State will have to start borrowing money: Treasurer Dean Martin

By Howard Fischer
Capitol Media Services
Published/Last Modified on Tuesday, March 24, 2009 5:25 PM MDT


PHOENIX -- Arizona is poised to do something next month it hasn't done since the Great Depression: borrow some cash to make sure its checks don't bounce.


State Treasurer Dean Martin said Wednesday the fixes already made to the state budget and the arrival of the first $307 million in federal stimulus dollars kept the bank account in the black even though tax collections are far below expectations. And Martin said that overall revenues this budget year will cover overall expenses.

The problem, he said, is cash flow.

Specifically, the state has to pay about $650 million in aid to schools on April 15. But there will be less than $400 million in the treasury that day.

Martin is taking the first necessary steps today by convening the State Loan Commission which also includes Gov. Jan Brewer and Bill Bell, head of the state Department of Administration. It has the legal duty of setting the maximum annual rate of interest the state is willing to pay for the cash.

He figures that cap will be in the neighborhood of 2.5 percent.

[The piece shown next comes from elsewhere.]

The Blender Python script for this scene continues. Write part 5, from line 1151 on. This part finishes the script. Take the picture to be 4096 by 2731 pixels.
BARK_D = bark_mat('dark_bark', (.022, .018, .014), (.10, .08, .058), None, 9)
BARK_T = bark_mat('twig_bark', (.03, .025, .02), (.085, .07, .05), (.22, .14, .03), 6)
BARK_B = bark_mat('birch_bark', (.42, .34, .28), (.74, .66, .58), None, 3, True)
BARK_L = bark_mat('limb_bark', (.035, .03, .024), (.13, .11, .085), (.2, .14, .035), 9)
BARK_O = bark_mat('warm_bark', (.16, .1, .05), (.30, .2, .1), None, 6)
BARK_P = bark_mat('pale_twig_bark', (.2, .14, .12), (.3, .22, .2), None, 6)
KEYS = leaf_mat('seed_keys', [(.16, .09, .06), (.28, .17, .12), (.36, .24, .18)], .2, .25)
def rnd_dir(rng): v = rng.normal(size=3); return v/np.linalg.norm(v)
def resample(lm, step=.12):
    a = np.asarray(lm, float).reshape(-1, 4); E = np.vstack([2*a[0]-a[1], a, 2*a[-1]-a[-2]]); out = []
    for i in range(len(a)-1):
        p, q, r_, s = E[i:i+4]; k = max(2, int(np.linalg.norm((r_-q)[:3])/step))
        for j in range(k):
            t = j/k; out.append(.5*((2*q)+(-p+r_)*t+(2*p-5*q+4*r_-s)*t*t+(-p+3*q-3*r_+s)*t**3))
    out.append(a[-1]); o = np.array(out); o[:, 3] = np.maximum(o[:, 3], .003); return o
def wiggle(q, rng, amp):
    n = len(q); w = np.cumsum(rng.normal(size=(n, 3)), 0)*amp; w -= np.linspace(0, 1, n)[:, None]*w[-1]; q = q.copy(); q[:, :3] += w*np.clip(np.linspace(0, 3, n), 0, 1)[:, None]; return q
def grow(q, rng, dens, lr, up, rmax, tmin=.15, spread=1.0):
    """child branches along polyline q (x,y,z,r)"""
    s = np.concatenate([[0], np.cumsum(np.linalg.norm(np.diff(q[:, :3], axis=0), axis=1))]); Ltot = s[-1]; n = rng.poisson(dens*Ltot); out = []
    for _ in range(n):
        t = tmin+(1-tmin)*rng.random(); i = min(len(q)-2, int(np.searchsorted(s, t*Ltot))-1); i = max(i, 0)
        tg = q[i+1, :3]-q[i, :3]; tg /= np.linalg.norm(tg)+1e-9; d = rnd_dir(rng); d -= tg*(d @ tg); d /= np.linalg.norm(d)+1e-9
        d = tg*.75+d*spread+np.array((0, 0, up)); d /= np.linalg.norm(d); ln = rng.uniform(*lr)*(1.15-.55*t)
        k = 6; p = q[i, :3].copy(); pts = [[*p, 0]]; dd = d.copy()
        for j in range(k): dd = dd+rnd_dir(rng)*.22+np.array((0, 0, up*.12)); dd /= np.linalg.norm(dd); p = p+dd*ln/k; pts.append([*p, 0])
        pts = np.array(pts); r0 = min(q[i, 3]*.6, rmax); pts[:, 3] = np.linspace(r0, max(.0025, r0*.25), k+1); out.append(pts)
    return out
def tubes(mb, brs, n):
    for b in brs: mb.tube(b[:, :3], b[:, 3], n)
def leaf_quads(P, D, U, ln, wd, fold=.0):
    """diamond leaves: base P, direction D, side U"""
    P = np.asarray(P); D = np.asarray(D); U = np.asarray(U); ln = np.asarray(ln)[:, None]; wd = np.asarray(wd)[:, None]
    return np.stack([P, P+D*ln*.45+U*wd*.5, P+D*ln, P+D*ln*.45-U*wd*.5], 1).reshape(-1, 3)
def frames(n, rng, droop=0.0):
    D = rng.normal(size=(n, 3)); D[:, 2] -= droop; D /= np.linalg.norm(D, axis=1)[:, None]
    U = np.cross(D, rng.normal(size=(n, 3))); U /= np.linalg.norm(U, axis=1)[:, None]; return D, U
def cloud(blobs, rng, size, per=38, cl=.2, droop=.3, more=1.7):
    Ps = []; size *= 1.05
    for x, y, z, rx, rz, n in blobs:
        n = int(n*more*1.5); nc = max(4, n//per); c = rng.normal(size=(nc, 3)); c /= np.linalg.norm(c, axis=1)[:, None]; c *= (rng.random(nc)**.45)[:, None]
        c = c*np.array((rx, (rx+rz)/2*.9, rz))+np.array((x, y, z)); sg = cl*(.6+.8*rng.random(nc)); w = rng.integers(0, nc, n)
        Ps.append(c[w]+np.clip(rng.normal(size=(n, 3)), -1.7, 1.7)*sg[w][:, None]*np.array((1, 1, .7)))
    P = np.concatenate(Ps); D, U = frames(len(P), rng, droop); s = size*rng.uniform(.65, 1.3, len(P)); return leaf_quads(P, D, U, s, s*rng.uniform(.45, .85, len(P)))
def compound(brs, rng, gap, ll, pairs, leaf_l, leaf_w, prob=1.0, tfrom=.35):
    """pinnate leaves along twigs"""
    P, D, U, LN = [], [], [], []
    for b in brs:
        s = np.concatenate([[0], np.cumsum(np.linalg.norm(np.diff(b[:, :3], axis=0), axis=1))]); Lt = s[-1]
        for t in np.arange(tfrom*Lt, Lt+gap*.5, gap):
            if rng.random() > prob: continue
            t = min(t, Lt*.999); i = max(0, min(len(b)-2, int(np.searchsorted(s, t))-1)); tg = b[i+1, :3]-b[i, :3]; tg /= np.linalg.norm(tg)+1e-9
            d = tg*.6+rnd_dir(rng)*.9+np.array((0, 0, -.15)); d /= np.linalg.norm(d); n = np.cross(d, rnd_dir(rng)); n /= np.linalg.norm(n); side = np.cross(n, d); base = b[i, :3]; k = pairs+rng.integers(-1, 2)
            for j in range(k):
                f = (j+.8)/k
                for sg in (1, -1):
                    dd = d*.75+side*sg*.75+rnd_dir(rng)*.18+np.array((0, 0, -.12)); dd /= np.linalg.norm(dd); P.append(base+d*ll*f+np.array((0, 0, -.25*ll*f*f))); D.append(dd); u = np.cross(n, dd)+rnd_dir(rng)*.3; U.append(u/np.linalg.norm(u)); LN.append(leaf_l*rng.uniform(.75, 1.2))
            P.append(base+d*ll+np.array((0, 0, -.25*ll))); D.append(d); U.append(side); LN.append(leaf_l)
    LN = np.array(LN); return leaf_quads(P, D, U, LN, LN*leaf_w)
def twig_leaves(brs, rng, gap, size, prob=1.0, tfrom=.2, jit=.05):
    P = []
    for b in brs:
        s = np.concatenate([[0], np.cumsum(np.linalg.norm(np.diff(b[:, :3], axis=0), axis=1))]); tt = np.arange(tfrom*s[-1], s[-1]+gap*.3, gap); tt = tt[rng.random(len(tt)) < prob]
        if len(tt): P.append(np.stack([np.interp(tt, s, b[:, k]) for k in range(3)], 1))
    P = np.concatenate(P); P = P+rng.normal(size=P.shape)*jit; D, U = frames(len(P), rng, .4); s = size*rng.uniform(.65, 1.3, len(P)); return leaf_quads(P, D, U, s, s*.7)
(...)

But Martin said that, realistically, he believes the state can get the money at an APR of less than one percent.

Even that interest rate, for just a few days, still translates to a lot of cash: Martin figures the price tag for borrowing several hundred million dollars will be in the $500,000 range.

All this, however, should be invisible to the average Arizonan. In fact, he said, that short-term borrowing ensures people that the checks they get from the state, whether in payroll, to purchase supplies or tax refunds, are good.

While this is the first borrowing in several generations, Martin said it won't be the last.

He said it will take some time before the state's financial condition improves to the point where it is collecting enough each month to constantly have sufficient cash to meet the bills.

"Until revenues start exceeding spending and we start getting extra money in the bank account, we're going to basically be living paycheck to paycheck on state level,'' he said.